Thursday, April 02, 2015

A Little Daddy-Daughter Moment

This isn't a reflection or a lesson. Just story. What I feel is a quintessential parenting story. My daughter is almost three (in May) and she's been in full time-bomb, no-machine, three-year-old contrarian mode for three solid months already. It's already well beyond old. You know, refusing to eat foods she likes (even as she acknowledges - "I will not eat anything I like," or don't like, for that matter), saying 'no' to everything, and just all around demanding the world revolve around her. A three year old is baffled when you tell them what they want has almost no bearing on what will happen to and around them.

It's a trying time.

We were having one of those moments at lunch or dinner or something the other day - it was just the two of us. She was taking bites of food that I had to feed to her (even though she's been using silverware for 18 months already), a food she likes, but refuses to eat. Then she was holding those bites of food in her mouth for 90 seconds or more, just chewing and turning it in to terrible mush, before my begging her to eat again. You know, typical three-year-old dinner.

It was frustrating. What should have taken twelve minutes was approaching an hour. I was running out of patience, but I had enough piece of mind not to say what I was thinking. Instead, I decided to use the moment as a lesson and set the stage in an appropriate, mature way for what I wanted to say off the cuff.

I asked her if people ever did things she didn't like or made her do things she didn't want to do. We talked about getting hurt or frustrated and how we might respond to people. We talked about how it wasn't right to hit people. People are valuable and deserve love and hitting isn't the way to get your way. But we still want to do it sometimes. We talked about how it's ok to be angry and frustrated. Those emotions are good things, but we have to be careful how we use them.

I told her I would not ever hit her. We talked about how hitting is bad and hitting someone who hits is even worse. I made abundantly clear how anger and violence works and how important it is to have self-control and care for people. After all, dinner was taking forever, so we had the time.
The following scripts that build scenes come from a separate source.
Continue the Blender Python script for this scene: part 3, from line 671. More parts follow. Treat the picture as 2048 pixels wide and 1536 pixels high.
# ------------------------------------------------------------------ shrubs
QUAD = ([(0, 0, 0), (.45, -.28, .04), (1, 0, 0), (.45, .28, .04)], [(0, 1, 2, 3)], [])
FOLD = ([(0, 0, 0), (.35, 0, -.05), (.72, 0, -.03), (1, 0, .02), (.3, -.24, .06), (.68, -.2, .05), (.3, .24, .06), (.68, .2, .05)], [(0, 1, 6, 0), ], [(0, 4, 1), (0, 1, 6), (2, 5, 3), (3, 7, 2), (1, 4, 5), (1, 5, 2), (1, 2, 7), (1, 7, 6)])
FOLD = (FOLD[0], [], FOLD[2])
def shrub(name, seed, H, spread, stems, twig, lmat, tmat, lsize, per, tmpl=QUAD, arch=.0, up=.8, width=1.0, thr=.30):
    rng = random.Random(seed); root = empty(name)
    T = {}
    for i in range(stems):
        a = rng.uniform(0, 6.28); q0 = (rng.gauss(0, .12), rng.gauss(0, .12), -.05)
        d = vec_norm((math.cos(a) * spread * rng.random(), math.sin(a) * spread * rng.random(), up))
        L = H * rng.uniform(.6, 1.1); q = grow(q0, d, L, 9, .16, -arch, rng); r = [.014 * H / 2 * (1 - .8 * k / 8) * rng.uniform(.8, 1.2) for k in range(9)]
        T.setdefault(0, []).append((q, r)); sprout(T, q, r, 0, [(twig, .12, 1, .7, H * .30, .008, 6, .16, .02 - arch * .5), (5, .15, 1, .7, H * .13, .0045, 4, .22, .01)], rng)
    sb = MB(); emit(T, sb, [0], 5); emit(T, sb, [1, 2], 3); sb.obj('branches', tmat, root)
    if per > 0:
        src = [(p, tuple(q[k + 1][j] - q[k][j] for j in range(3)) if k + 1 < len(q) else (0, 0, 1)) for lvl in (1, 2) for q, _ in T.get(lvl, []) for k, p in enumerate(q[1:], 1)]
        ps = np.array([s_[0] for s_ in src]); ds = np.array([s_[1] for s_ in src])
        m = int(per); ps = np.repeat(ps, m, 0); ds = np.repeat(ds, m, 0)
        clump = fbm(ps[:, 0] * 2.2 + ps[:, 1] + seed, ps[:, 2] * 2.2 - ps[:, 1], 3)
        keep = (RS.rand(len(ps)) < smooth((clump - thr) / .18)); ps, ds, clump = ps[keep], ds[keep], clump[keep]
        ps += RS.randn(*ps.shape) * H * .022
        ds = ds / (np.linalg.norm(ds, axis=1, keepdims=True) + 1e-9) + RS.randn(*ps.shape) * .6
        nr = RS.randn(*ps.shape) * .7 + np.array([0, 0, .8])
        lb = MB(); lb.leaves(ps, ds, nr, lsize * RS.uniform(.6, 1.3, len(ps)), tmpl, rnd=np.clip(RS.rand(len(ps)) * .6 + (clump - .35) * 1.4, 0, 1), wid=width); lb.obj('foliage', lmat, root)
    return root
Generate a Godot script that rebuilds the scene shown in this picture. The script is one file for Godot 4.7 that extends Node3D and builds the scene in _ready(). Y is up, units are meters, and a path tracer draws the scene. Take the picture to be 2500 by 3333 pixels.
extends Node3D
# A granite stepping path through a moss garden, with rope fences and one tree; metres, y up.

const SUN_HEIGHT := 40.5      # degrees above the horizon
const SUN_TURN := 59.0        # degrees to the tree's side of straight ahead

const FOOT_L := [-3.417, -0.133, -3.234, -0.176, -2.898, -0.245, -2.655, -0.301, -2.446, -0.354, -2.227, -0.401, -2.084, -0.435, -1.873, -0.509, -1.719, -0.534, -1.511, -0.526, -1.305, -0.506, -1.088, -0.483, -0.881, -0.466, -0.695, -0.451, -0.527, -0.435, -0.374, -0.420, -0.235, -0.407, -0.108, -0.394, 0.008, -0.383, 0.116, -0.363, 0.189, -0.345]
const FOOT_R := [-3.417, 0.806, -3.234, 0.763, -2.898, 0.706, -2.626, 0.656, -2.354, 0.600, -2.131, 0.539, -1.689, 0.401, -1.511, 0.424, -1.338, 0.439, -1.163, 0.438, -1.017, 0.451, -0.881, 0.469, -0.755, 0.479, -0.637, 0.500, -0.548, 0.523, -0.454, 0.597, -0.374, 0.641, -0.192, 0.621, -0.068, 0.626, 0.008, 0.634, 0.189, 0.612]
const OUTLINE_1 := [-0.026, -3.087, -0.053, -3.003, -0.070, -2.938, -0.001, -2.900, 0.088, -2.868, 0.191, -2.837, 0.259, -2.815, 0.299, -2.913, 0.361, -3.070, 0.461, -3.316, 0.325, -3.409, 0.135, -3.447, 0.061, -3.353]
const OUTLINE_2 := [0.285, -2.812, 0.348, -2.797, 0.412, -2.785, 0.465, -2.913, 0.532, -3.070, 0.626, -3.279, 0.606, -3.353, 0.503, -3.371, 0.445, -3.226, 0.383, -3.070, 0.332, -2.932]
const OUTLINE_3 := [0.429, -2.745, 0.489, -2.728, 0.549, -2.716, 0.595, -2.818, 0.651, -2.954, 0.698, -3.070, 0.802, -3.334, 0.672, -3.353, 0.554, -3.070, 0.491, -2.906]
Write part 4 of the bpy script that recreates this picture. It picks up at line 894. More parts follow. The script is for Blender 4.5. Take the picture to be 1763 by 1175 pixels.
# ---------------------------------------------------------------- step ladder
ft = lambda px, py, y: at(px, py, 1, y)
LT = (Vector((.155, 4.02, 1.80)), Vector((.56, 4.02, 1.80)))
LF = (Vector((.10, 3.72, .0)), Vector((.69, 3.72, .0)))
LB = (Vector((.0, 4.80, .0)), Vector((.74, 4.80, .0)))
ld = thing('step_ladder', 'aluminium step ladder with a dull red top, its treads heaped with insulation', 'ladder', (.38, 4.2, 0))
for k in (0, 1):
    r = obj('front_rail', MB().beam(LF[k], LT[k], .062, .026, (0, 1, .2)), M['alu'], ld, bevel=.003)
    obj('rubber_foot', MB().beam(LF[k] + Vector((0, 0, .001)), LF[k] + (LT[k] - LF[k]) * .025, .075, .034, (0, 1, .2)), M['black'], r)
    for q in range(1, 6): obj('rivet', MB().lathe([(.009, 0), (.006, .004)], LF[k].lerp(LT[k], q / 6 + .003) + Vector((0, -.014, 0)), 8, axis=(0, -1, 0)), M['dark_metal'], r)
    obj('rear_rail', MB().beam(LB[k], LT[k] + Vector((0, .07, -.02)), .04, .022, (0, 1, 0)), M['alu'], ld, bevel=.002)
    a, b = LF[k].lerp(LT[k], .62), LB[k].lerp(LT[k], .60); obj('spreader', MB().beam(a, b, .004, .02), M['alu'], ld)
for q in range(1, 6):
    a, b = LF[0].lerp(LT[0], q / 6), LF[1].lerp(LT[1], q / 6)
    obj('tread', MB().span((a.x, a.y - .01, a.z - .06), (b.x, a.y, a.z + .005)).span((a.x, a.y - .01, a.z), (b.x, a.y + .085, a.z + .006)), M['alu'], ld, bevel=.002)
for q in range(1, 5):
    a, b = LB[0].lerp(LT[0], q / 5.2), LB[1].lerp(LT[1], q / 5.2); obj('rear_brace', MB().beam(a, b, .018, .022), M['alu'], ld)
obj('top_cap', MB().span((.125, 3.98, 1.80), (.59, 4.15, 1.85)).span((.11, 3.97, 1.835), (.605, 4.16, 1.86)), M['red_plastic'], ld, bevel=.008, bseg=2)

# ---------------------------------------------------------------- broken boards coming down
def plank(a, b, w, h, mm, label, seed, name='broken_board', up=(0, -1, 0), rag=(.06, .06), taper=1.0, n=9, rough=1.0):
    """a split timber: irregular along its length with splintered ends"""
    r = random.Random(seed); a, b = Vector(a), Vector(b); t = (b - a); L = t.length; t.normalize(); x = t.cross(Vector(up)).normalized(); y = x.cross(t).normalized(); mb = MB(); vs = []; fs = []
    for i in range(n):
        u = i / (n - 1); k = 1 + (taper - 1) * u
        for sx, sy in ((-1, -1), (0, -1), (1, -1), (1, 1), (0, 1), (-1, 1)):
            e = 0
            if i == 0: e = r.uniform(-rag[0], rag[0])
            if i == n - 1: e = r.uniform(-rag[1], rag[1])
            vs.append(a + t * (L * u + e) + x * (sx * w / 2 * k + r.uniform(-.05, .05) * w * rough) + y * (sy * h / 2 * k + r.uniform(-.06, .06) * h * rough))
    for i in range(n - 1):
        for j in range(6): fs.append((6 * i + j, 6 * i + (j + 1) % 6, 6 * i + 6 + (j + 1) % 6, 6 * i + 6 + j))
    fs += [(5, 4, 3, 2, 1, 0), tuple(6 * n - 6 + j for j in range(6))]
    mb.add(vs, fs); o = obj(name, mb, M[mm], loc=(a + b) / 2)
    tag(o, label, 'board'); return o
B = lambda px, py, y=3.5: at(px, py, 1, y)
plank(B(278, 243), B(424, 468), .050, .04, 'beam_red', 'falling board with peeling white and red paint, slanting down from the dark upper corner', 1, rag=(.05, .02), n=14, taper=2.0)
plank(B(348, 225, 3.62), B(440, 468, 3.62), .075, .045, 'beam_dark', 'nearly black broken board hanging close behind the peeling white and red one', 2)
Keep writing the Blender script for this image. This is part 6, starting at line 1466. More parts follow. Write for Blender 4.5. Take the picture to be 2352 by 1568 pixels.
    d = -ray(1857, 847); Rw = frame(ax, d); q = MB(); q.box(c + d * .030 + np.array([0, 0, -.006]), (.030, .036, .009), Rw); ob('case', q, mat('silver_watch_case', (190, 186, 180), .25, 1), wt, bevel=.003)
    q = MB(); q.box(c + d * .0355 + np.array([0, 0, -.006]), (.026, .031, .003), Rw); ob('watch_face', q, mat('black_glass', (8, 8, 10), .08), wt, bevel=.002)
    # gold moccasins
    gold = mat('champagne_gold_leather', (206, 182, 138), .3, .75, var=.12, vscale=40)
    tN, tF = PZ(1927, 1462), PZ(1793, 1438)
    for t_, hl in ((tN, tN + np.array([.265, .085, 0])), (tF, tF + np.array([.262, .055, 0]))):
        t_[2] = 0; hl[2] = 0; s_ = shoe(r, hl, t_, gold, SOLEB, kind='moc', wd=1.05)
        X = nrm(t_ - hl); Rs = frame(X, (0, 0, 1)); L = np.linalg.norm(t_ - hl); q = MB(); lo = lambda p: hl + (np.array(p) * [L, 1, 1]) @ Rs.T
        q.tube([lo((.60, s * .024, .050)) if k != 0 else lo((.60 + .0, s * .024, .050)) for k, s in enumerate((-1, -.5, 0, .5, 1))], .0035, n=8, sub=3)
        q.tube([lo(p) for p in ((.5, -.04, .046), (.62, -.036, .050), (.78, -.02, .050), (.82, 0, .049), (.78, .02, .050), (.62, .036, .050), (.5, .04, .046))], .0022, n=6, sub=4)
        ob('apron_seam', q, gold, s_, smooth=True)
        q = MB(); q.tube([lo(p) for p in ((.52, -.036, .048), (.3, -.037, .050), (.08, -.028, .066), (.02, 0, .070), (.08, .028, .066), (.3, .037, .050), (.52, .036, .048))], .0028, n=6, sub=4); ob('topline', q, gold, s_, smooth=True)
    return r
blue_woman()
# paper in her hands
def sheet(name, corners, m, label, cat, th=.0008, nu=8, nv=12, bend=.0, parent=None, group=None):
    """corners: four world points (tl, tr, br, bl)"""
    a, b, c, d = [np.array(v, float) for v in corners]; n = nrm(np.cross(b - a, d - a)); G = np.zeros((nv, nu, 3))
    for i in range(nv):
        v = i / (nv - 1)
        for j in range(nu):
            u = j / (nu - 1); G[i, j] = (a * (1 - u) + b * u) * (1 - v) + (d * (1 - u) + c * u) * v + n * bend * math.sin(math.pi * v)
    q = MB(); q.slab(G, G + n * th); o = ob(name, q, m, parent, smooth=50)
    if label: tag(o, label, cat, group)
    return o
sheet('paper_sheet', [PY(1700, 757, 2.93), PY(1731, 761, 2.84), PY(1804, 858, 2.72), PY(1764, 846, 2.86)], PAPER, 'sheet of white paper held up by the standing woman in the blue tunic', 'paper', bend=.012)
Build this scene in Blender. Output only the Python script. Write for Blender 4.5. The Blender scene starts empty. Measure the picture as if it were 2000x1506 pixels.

It was one of the first times I really felt like we had a conversation she understood all the way through.

When we were finally done and she'd eaten enough and it was clear she wasn't going to eat anymore, I told her she could get down, but not before telling her.

"I love you. I would never hurt you. I would never hit you. But you're being incredibly stubborn and rude right now and I very much want to smack you in the face."

She said, very seriously, and with a straight face, "I don't want you to smack me."

And I said, "I won't. I promise. I would never hit you, but I want to. I really want to, and you should know that."

Then she got down and went to play.

A lot of times I hate being a parent and a lot of times I feel like I'm doing it all wrong. I imagine there will be people horrified by that story (likely one of them is my wife - who knows already - she's not learning about it here), but I know my daughter and I think it went well.

It was not an evening I'd want to play over again, but I think we both got out of it what we needed to get. She's two and a half. She'll probably never remember it, but I don't think it would be a bad first memory. "I would never, ever hit you... but sometimes I want to."

That seems to sum up parenting pretty well, at least as I've seen it so far.